*To be done*. Reproduce, character for character, the entries from their opening line through the line with "EYE)) + d * (Y / d.y)".

########

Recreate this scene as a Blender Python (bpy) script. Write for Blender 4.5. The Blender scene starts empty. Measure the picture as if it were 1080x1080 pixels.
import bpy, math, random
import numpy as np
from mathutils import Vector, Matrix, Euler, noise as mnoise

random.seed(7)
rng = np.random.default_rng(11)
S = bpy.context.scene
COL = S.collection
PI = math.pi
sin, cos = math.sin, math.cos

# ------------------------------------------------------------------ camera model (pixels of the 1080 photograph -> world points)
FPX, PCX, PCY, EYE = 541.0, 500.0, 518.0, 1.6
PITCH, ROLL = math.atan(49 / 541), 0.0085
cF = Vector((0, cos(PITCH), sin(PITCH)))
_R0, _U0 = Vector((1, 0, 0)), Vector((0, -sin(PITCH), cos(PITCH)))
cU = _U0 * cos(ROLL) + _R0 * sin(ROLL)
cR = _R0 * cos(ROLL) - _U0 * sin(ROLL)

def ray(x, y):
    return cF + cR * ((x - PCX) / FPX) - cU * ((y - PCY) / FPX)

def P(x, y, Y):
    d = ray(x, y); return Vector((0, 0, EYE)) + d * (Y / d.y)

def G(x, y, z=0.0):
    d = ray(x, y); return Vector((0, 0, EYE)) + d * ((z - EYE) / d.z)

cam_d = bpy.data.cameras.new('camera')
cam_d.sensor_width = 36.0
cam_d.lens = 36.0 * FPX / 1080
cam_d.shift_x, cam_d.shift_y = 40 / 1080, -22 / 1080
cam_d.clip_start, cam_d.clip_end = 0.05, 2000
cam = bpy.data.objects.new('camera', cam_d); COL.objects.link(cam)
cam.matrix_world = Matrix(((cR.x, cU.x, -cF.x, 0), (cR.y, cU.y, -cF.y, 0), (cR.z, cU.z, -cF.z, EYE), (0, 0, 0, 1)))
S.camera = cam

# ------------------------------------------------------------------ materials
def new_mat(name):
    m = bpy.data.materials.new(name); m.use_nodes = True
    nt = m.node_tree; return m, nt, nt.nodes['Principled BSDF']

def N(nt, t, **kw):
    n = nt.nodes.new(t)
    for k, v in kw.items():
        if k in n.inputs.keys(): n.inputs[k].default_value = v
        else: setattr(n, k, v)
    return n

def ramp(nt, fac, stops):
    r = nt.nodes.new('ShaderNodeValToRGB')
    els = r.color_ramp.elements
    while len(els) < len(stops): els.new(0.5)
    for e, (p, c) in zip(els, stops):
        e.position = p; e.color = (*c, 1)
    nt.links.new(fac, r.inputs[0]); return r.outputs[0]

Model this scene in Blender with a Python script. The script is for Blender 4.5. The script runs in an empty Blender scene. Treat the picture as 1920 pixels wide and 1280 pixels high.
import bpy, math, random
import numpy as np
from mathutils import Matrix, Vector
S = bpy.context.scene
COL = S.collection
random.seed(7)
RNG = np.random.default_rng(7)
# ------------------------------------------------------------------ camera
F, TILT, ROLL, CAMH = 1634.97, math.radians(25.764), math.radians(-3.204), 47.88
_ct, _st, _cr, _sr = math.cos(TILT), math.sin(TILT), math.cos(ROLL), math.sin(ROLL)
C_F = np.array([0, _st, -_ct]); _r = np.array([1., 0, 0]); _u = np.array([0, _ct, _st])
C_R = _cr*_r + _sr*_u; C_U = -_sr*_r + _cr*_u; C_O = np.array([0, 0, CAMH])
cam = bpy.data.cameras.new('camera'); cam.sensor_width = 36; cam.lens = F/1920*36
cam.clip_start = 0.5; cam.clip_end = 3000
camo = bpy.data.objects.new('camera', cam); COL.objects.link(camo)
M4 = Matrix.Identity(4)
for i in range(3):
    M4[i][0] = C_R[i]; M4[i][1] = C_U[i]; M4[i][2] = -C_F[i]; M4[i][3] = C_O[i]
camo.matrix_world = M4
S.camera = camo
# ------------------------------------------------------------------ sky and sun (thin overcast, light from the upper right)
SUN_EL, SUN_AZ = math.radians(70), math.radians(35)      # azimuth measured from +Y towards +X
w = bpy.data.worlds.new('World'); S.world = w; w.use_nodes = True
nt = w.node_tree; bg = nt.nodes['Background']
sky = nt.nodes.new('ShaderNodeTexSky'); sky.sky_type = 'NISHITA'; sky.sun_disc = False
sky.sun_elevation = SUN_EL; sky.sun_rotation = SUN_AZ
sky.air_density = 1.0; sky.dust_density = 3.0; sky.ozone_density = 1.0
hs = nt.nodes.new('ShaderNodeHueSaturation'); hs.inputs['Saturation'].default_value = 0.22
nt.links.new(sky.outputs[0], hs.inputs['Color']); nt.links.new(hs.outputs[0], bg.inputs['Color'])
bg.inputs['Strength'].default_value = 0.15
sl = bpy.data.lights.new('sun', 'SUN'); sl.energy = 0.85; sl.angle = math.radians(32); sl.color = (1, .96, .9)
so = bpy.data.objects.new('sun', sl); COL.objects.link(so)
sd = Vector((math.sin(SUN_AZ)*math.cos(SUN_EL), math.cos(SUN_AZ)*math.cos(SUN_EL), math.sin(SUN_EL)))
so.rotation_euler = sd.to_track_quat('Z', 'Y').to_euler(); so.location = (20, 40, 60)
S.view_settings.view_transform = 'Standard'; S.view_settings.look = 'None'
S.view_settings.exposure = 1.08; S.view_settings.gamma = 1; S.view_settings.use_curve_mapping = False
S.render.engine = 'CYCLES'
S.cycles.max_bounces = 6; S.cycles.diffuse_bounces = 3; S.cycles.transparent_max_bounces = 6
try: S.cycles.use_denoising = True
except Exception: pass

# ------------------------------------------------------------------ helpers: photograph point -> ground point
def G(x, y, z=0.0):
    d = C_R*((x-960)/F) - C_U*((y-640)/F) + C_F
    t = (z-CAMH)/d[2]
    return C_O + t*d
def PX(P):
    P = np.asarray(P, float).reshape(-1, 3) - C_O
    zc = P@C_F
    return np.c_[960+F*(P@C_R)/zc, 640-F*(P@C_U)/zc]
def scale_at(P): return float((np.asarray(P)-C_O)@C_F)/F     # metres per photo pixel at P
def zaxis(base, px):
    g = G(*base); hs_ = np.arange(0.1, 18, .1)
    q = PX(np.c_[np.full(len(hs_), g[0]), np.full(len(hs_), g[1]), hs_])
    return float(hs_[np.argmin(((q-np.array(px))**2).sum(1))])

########

*The result*.
Recreate this scene as a Blender Python (bpy) script. Write for Blender 4.5. The Blender scene starts empty. Measure the picture as if it were 1080x1080 pixels.
import bpy, math, random
import numpy as np
from mathutils import Vector, Matrix, Euler, noise as mnoise

random.seed(7)
rng = np.random.default_rng(11)
S = bpy.context.scene
COL = S.collection
PI = math.pi
sin, cos = math.sin, math.cos

# ------------------------------------------------------------------ camera model (pixels of the 1080 photograph -> world points)
FPX, PCX, PCY, EYE = 541.0, 500.0, 518.0, 1.6
PITCH, ROLL = math.atan(49 / 541), 0.0085
cF = Vector((0, cos(PITCH), sin(PITCH)))
_R0, _U0 = Vector((1, 0, 0)), Vector((0, -sin(PITCH), cos(PITCH)))
cU = _U0 * cos(ROLL) + _R0 * sin(ROLL)
cR = _R0 * cos(ROLL) - _U0 * sin(ROLL)

def ray(x, y):
    return cF + cR * ((x - PCX) / FPX) - cU * ((y - PCY) / FPX)

def P(x, y, Y):
    d = ray(x, y); return Vector((0, 0, EYE)) + d * (Y / d.y)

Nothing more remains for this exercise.